USD/JPY is trading in the green and maintains a bullish outlook, the extended sideways movement could give us a great chance to catch the next bullish momentum. The optimism and the Nikkei's rally could weaken the Japanese Yen, but the dollar needs a bullish spark from the USDX to be able to dominate the market and to drag the USD/JPY pair higher.
Technically, USD/JPY is bullish, but we still need a confirmation as the price is trapped within an extended range. There's a chance that the pair will continue to move in range if the dollar index will drop further.
USD/JPY has decreased a little after another failure to stabilize above the 38.2% level, but it has failed to stabilize below the 150% Fibonacci line and below the PP (107.28), signaling a potential increase.
Another higher high, a jump above the 108.08 level, will announce a further increase in the short term, the next targets are represented by the R1 (108.57), the 23.6% level, the R2 (109.38), and by the first warning line (WL1) of the former descending orange pitchfork.
A further increase could be invalidated by a drop below the PP (107.28) level, a lower low will bring a short signal.
- USD/JPY Trading Tips
USD/JPY could approach and reach the R1 (108.57), the 23.6% level, and the warning line (WL1) if the price manages to increase and close above the 108.08 high. The pair is bullish as long as it stays above the 38.2% retracement level and above the PP (107.28) level.

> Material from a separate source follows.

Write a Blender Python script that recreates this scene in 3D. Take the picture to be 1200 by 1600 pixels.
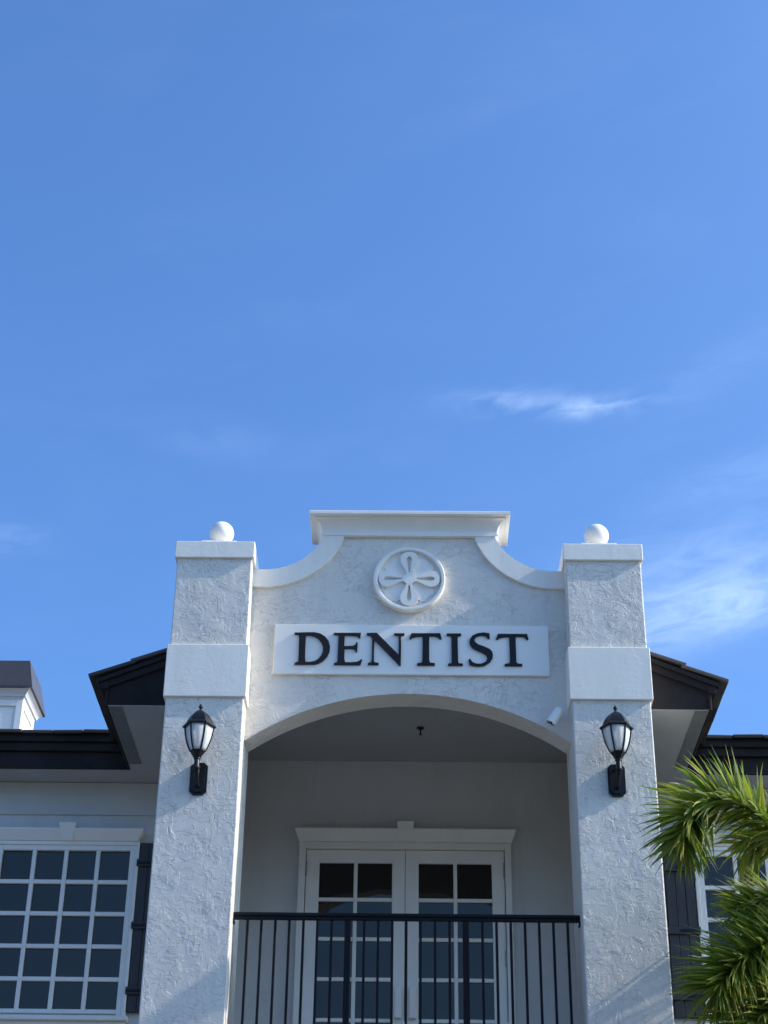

I've said in my previous analyses, that USD/JPY is somehow expected to increase towards the 111.71 high after the pair has failed to approach and reach the median line (ML) of the descending pitchfork. Such an important increase will be confirmed after a valid breakout above the warning line (WL1).
A significant drop will be validated after a potential valid breakdown below the Pivot Point (107.28) and after USD/JPY makes another lower low, to drop and close below the 107.07 low. In this case scenario, 50% and 61.8% levels could be used as targets.